L’orgueil, à rapprocher peut-être de l’ego, serait-il le péché capital des artistes ?

Non, je ne crois pas. Ce sont le plus souvent les journalistes, les gens les plus orgueilleux ! J’ai toujours été frappé par l’humilité de la plupart des artistes que j’ai rencontrés. Bien sûr, il y a les flamboyants mais, même Iggy Pop que l’on pourrait aisément imaginer en personnage de BD, est toujours dans la retenue, dans la compassion pour la personne qui l’interviewe. J’ai rencontré beaucoup de gentlemen… et de gentlewomen. De l’orgueil, il en faut, bien sûr, pour avoir le culot de monter sur scène, de chanter, de laisser entendre à un public : « Ce que j’ai à vous dire est plus important que tout le reste » ! C’est un moment d’orgueil mais aussi une façon de s’inventer un personnage, de devenir un autre, celui ou celle que l’on rêve d’être. Moi-même je n’aurais jamais posé la moindre question à qui que ce soit si je ne m’étais pas inventé ce personnage de journaliste.

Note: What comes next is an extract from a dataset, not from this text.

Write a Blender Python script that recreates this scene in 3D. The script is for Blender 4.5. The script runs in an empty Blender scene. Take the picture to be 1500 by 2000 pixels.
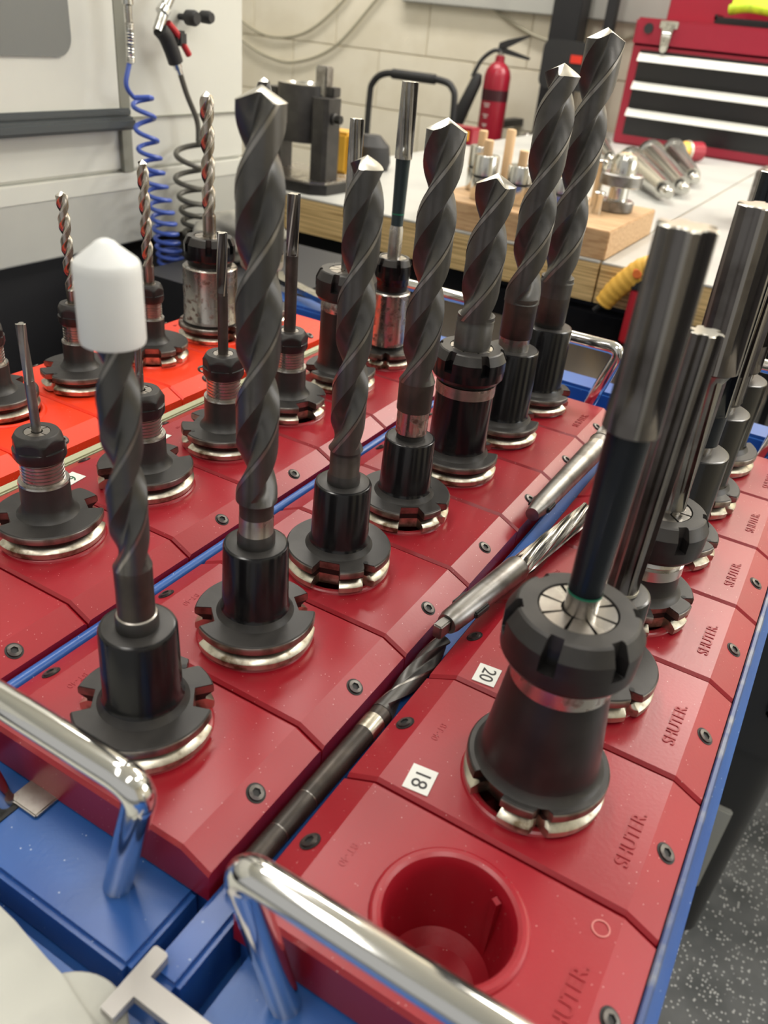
import bpy, bmesh, math, random
from mathutils import Vector, Matrix
random.seed(7)
pi = math.pi
U = 0.08            # one tool-block pitch = 80 mm; all sizes below are in pitches
ZO = 11.0           # block tops stand 11 pitches (0.88 m) above the floor
sc = bpy.context.scene
COL = sc.collection

# ------------------------------------------------------------------ camera
R = [[0.85747813, 0.5064802, 0.09060383], [0.33138967, -0.40894477, -0.85026176], [-0.39358879, 0.75910604, -0.5185035]]
Cc = (1.53918765, -1.85410218, 3.58386102)
cd = bpy.data.cameras.new('camera')
cam = bpy.data.objects.new('camera', cd)
COL.objects.link(cam)
m = Matrix.Identity(4)
for i in range(3):
    m[i][0] = R[0][i]; m[i][1] = -R[1][i]; m[i][2] = -R[2][i]
m[0][3] = Cc[0] * U; m[1][3] = Cc[1] * U; m[2][3] = (Cc[2] + ZO) * U
cam.matrix_world = m
cd.sensor_fit = 'VERTICAL'; cd.sensor_height = 9.8
cd.lens = 9.8 * 1584.3 / 2000
cd.clip_start = 0.01; cd.clip_end = 30
cd.dof.use_dof = True; cd.dof.focus_distance = 0.50; cd.dof.aperture_fstop = 3.0
sc.camera = cam

# ------------------------------------------------------------------ world, view, lights
w = bpy.data.worlds.new('world'); sc.world = w; w.use_nodes = True
bg = w.node_tree.nodes['Background']
bg.inputs[0].default_value = (0.95, 0.93, 0.88, 1); bg.inputs[1].default_value = 0.55
sc.view_settings.view_transform = 'Standard'
sc.view_settings.look = 'None'
sc.view_settings.gamma = 1
sc.view_settings.exposure = 0.0
sc.cycles.use_denoising = True
sc.cycles.max_bounces = 8
sc.cycles.caustics_reflective = False
sc.cycles.caustics_refractive = False

def area(x, y, z, sx, sy, power, col=(1, 0.96, 0.9)):
    l = bpy.data.lights.new('ceiling_light', 'AREA'); l.shape = 'RECTANGLE'
    l.size = sx * U; l.size_y = sy * U; l.energy = power; l.color = col
    o = bpy.data.objects.new('ceiling_light', l); COL.objects.link(o)
    o.location = (x * U, y * U, (z + ZO) * U)
    return o
for (x, y, sx, sy, p) in [(10, 34.5, 22, 6, 70), (-18, 31, 18, 4, 34), (16, 16, 3, 18, 20), (-11, 10, 3, 16, 20), (8, -8, 3, 16, 12), (-7, -10, 3, 16, 12)]:
    area(x, y, 24.5, sx, sy, p)

# daylight window high in the right-hand wall
l = area(43.5, 26, 13, 14, 26, 40, (0.95, 0.97, 1.0)); l.rotation_euler = (0, math.radians(90), 0)

# ------------------------------------------------------------------ materials
def mat(name, col, rough=0.5, metal=0.0, col2=None, nscale=40, lo=0.45, hi=0.6, bump=0.0, bscale=300, coat=0.0, rough2=None, detail=6, stretch=None, spec=None):
    m = bpy.data.materials.new(name); m.use_nodes = True
    nt = m.node_tree; b = nt.nodes['Principled BSDF']
    b.inputs['Base Color'].default_value = (*col, 1); b.inputs['Roughness'].default_value = rough
    b.inputs['Metallic'].default_value = metal; b.inputs['Coat Weight'].default_value = coat
    b.inputs['Coat Roughness'].default_value = 0.12
    if spec is not None: b.inputs['Specular IOR Level'].default_value = spec
    if col2 is not None or rough2 is not None or bump:
        tc = nt.nodes.new('ShaderNodeTexCoord'); mp = nt.nodes.new('ShaderNodeMapping')
        nt.links.new(tc.outputs['Object'], mp.inputs[0])
        if stretch: mp.inputs['Scale'].default_value = stretch
    if col2 is not None or rough2 is not None:
        n = nt.nodes.new('ShaderNodeTexNoise'); n.inputs['Scale'].default_value = nscale; n.inputs['Detail'].default_value = detail
        nt.links.new(mp.outputs[0], n.inputs['Vector'])
        r = nt.nodes.new('ShaderNodeMapRange'); r.inputs[1].default_value = lo; r.inputs[2].default_value = hi
        nt.links.new(n.outputs[0], r.inputs[0])
        if col2 is not None:
            mx = nt.nodes.new('ShaderNodeMix'); mx.data_type = 'RGBA'
            mx.inputs[6].default_value = (*col, 1); mx.inputs[7].default_value = (*col2, 1)
            nt.links.new(r.outputs[0], mx.inputs[0]); nt.links.new(mx.outputs[2], b.inputs['Base Color'])
        if rough2 is not None:
            mr = nt.nodes.new('ShaderNodeMapRange'); mr.inputs[3].default_value = rough; mr.inputs[4].default_value = rough2
            nt.links.new(r.outputs[0], mr.inputs[0]); nt.links.new(mr.outputs[0], b.inputs['Roughness'])
    if bump:
        n2 = nt.nodes.new('ShaderNodeTexNoise'); n2.inputs['Scale'].default_value = bscale; n2.inputs['Detail'].default_value = 3
        nt.links.new(mp.outputs[0], n2.inputs['Vector'])
        bp = nt.nodes.new('ShaderNodeBump'); bp.inputs['Strength'].default_value = bump; bp.inputs['Distance'].default_value = 0.001
        nt.links.new(n2.outputs[0], bp.inputs['Height']); nt.links.new(bp.outputs[0], b.inputs['Normal'])
    return m

def specked(name, col, speck, rough, scale, thr, size=0.16, bump=0.05, col2=None):
    """plastic or terrazzo with small flecks of another colour lying on it"""
    m = mat(name, col, rough, col2=col2, nscale=9, lo=.4, hi=.65, bump=bump, bscale=500)
    nt = m.node_tree; b = nt.nodes['Principled BSDF']
    tc = nt.nodes.new('ShaderNodeTexCoord')
    v = nt.nodes.new('ShaderNodeTexVoronoi'); v.inputs['Scale'].default_value = scale
    geo = nt.nodes.new('ShaderNodeNewGeometry')
    nt.links.new(geo.outputs['Position'], v.inputs['Vector'])
    lt = nt.nodes.new('ShaderNodeMath'); lt.operation = 'LESS_THAN'; lt.inputs[1].default_value = size
    nt.links.new(v.outputs['Distance'], lt.inputs[0])
    sep = nt.nodes.new('ShaderNodeSeparateColor'); nt.links.new(v.outputs['Color'], sep.inputs[0])
    gt = nt.nodes.new('ShaderNodeMath'); gt.operation = 'GREATER_THAN'; gt.inputs[1].default_value = thr
    nt.links.new(sep.outputs[0], gt.inputs[0])
    mul = nt.nodes.new('ShaderNodeMath'); mul.operation = 'MULTIPLY'
    nt.links.new(lt.outputs[0], mul.inputs[0]); nt.links.new(gt.outputs[0], mul.inputs[1])
    mx = nt.nodes.new('ShaderNodeMix'); mx.data_type = 'RGBA'
    src = b.inputs['Base Color'].links[0].from_socket if b.inputs['Base Color'].links else None
    if src: nt.links.new(src, mx.inputs[6])
    else: mx.inputs[6].default_value = (*col, 1)
    mx.inputs[7].default_value = (*speck, 1)
    nt.links.new(mul.outputs[0], mx.inputs[0]); nt.links.new(mx.outputs[2], b.inputs['Base Color'])
    return m

M = {}
M['red'] = specked('dark_red_plastic', (0.33, 0.008, 0.018), (0.75, 0.45, 0.42), 0.34, 800, 0.955, 0.17, col2=(0.29, 0.007, 0.016))
M['red'].node_tree.nodes['Principled BSDF'].inputs['Specular IOR Level'].default_value = 0.65
M['orange'] = specked('orange_red_plastic', (0.85, 0.045, 0.012), (0.9, 0.5, 0.4), 0.33, 700, 0.975, 0.17)
M['redtext'] = mat('red_moulded_text', (0.30, 0.008, 0.015), 0.4)
M['blue'] = specked('blue_plastic', (0.03, 0.12, 0.40), (0.5, 0.6, 0.75), 0.3, 520, 0.955, 0.17, col2=(0.02, 0.085, 0.33))
M['blueworn'] = mat('worn_blue_edge', (0.05, 0.085, 0.22), 0.4, 0.0, col2=(0.22, 0.24, 0.28), nscale=60, lo=.5, hi=.66)
M['oxide'] = mat('black_oxide_gloss', (0.006, 0.006, 0.007), 0.2, 0.0, spec=0.4)
M['satin'] = mat('black_oxide_satin', (0.033, 0.031, 0.030), 0.42, 0.35, col2=(0.045, 0.042, 0.04), nscale=50, bump=0.03, bscale=900)
M['nutblk'] = mat('black_nut_finish', (0.013, 0.012, 0.012), 0.36, 0.2, col2=(0.02, 0.018, 0.018), nscale=60)
M['rim'] = mat('worn_steel_rim', (0.32, 0.29, 0.26), 0.32, 1.0, col2=(0.10, 0.07, 0.055), nscale=70, lo=.48, hi=.68, rough2=.45)
M['brass'] = mat('stained_steel_ring', (0.66, 0.62, 0.52), 0.28, 1.0, col2=(0.16, 0.12, 0.075), nscale=90, lo=.5, hi=.7, rough2=.5)
M['groove'] = mat('groove_black', (0.012, 0.011, 0.01), 0.35, 0.3)
M['chrome'] = mat('chrome', (0.75, 0.75, 0.74), 0.1, 1.0)
M['chromeworn'] = mat('worn_chrome', (0.60, 0.60, 0.57), 0.16, 1.0, col2=(0.42, 0.40, 0.36), nscale=60, rough2=.3)
M['steel'] = mat('bright_steel', (0.50, 0.48, 0.45), 0.24, 1.0, col2=(0.34, 0.31, 0.28), nscale=50, rough2=.36)
M['spotted'] = mat('spotted_steel', (0.52, 0.49, 0.45), 0.22, 1.0, col2=(0.17, 0.12, 0.10), nscale=160, lo=.52, hi=.68, rough2=.5)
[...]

Entrevue et chronique : Faustine SAPPA / Photo : Sarah LEE

Chronique

Interviews

Éditions Braquage, 358 pages, 28 euros

Entretiens avec un empathique

Pendant plus de 30 ans, entre les débuts des Inrockuptibles en 1986, et le moment, en 2018, où il décide de raccrocher son costume de rédacteur en chef, JD Beauvallet a soumis les artistes à la question. Des méga rock stars planétaires aux coups de cœur plus confidentiels – mais qui ne tarderont pas à cesser de l’être – cet explorateur de talents joue aussi, souvent à son insu, « au psy apprenti sorcier », confie-t-il. S’il fait fi des cinq fameuses questions qu’on apprend le premier jour d’école de journalisme – who, what, where, when, why –, « Il n’y a que le why qui m’intéresse, tout le reste je m’en fous », il avoue parfois poser des questions cons. « Elles peuvent donner des résultats surprenants, très marrants, voire passionnants. Cela permet de désacraliser le moment, de donner un souffle à une interview qui s’enlisait dans trop de gravité. Comme demander à Nick Cave s’il va à la pêche… Ou, plus récemment, à une chanteuse si elle se masturbe souvent. » On ne saura pas de qui il s’agit, mais la conversation avec le confident JD a permis d’éclairer certaines zones d’ombre sur le rapport de la chanteuse au besoin ou à l’absence de besoin de sexualité… Difficile de faire plus intime. « Je fais attention parce que si cela part trop loin comme cela a été le cas avec Cat Power qui était bouleversée au point de frapper le sol avec une chaise en pleurant [NdlR : anecdote racontée dans le livre de JD Beauvallet Passeur], je n’ai aucun moyen de les ramener au point de départ. Parce que j’ai fait du mal, et ce n’est évidemment jamais l’objectif. Je veille à toujours garder un bout de corde pour les ramener sur la rive. » Avec JD Beauvallet en capitaine de croisière, en attendant peut-être le prochain voyage d’un livre sur l’Angleterre, on se laisse voguer sur le fleuve d’entretiens au long cours qui mènent à chaque escale le lecteur au fond des choses, révélant derrière chaque artiste une lumière vive d’humanité.